Thoughts for Ash Wednesday

This is what I wrote for our parish email newsletter, which appeared this morning at about 7 a.m. (If you want to subscribe, just visit our website. There’s a “subscribe” box at the bottom of the page.)

I used to despise Lent. It seemed so…depressing. Who needs a big guilt trip, I thought. Now I really look forward to Lent. What changed?

As I paid more attention to Lent, I realized that it is surely calling me to turn toward God. But it’s not about self-loathing or even massive amounts of guilt. It’s about saying that we often get things wrong. God wants us to get things right, and so we are (a) forgiven and (b) invited to reorient ourselves toward God in our earthly pilgrimage.

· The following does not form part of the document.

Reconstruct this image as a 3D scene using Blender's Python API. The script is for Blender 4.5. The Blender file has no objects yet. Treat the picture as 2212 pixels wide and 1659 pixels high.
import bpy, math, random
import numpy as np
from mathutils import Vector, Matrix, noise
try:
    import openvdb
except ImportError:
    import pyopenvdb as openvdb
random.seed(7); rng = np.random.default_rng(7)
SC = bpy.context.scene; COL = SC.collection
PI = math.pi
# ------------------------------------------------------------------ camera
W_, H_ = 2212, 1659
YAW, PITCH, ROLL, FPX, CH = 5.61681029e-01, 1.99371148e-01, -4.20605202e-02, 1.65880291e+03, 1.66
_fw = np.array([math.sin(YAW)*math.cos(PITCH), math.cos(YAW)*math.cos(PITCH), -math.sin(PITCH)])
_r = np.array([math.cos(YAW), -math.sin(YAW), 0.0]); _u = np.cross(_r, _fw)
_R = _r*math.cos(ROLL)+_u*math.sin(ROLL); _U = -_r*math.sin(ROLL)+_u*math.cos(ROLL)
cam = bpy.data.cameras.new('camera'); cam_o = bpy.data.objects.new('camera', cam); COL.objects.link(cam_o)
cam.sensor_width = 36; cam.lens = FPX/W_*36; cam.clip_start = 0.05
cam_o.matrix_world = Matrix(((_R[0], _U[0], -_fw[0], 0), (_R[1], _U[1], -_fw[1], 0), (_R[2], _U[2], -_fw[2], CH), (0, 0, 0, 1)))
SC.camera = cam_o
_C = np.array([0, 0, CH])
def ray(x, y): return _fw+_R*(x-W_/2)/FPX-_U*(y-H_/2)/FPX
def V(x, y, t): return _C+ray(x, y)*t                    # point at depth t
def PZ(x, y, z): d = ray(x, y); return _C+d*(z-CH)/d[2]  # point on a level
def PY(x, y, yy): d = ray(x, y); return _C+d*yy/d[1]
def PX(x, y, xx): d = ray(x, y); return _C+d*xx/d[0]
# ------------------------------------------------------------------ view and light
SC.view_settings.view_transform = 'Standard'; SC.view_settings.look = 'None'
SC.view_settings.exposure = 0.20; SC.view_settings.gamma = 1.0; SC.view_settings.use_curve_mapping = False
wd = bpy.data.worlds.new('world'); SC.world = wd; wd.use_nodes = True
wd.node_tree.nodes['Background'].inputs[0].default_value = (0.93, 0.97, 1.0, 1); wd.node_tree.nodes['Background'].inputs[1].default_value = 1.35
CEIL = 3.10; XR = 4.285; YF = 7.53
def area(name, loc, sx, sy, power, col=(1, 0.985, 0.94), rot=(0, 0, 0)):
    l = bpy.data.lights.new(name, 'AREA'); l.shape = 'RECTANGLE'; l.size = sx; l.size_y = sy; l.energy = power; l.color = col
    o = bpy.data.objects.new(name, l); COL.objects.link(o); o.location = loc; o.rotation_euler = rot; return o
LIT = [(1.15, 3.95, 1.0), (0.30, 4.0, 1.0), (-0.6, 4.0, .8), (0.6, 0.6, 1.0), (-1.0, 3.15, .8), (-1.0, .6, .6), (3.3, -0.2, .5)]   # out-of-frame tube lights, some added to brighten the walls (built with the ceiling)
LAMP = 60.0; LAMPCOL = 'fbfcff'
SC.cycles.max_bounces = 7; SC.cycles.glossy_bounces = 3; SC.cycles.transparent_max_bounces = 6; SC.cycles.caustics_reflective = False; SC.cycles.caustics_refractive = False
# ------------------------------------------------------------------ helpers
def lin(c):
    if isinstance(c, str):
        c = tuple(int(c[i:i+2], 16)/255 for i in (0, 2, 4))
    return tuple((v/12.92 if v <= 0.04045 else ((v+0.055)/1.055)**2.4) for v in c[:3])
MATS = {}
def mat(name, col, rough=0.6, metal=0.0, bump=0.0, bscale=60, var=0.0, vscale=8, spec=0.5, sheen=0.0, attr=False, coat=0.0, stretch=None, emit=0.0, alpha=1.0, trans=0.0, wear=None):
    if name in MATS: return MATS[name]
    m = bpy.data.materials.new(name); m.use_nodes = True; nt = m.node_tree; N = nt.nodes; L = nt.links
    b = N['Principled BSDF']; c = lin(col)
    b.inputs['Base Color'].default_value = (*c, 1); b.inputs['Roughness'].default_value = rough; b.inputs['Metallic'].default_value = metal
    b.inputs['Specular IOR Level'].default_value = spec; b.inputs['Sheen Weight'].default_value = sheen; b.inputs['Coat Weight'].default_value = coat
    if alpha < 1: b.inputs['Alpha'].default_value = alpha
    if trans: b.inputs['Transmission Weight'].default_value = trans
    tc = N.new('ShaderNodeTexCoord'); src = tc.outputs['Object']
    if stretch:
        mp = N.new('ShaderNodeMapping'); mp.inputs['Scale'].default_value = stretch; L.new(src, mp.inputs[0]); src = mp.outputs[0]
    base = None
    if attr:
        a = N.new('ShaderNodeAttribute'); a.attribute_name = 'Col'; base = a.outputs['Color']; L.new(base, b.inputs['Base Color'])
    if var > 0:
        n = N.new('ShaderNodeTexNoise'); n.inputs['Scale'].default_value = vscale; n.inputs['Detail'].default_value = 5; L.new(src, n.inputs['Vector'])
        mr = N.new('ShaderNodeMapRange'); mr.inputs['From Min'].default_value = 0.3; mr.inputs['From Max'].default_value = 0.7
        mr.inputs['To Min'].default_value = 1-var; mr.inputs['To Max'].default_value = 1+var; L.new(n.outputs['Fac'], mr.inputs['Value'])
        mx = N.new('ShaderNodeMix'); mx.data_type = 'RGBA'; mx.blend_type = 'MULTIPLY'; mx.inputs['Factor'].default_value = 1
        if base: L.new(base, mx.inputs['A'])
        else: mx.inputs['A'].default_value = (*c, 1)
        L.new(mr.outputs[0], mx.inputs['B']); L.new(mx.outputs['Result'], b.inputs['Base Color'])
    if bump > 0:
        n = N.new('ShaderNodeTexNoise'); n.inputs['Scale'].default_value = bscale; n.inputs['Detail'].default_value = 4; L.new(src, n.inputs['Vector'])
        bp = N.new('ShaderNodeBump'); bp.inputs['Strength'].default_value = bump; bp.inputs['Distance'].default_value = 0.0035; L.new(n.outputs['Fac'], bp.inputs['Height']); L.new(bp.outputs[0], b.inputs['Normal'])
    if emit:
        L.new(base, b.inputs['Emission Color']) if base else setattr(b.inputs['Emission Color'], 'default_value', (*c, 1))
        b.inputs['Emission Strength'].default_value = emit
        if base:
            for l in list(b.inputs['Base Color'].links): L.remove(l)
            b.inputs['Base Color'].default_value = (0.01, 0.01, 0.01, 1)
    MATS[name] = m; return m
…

Take Ash Wednesday, for example. Is it morbid to have someone place ashes on your forward and say, “Remember that you are dust, and to dust you shall return”? Not really. Ash Wednesday’s real message, if we can get past our own squeamishness at the mention of death, is this: life is short, and we are called to live it well.

Of course, to live life well according to Christian standards is not the same as to live life well according to worldly standards. Lent give us several weeks to contemplate our Christian journey. We are reminded to love others, to forgive others when we have been wronged, and to seek forgiveness from those whom we have injured. We are called to be loving in the way that God has loved us — with boundless generosity.

Above all, we reminded that it’s not about us. We have no power to save ourselves. That responsibility belongs to God, working in us by the power of the Holy Spirit and the grace of Jesus Christ. If you stop and think about it, Lent is liberating. It’s not about us! The pressure is off. We don’t have to have a pile of shiny things or the right clothes or anything else in this world.

God has made each one of us in God’s own image. God’s hope for us is that we will bear the likeness of God into a world torn apart by sin and gripped by fear. We can’t do it alone, but God is right there to help us. We can’t do it alone, but we have a whole Christian community on the journey with us.

Start over! If you’ve never been to an Ash Wednesday service, join us. It’s a chance to wipe the slate clean and to begin a new journey. Isn’t that encouraging?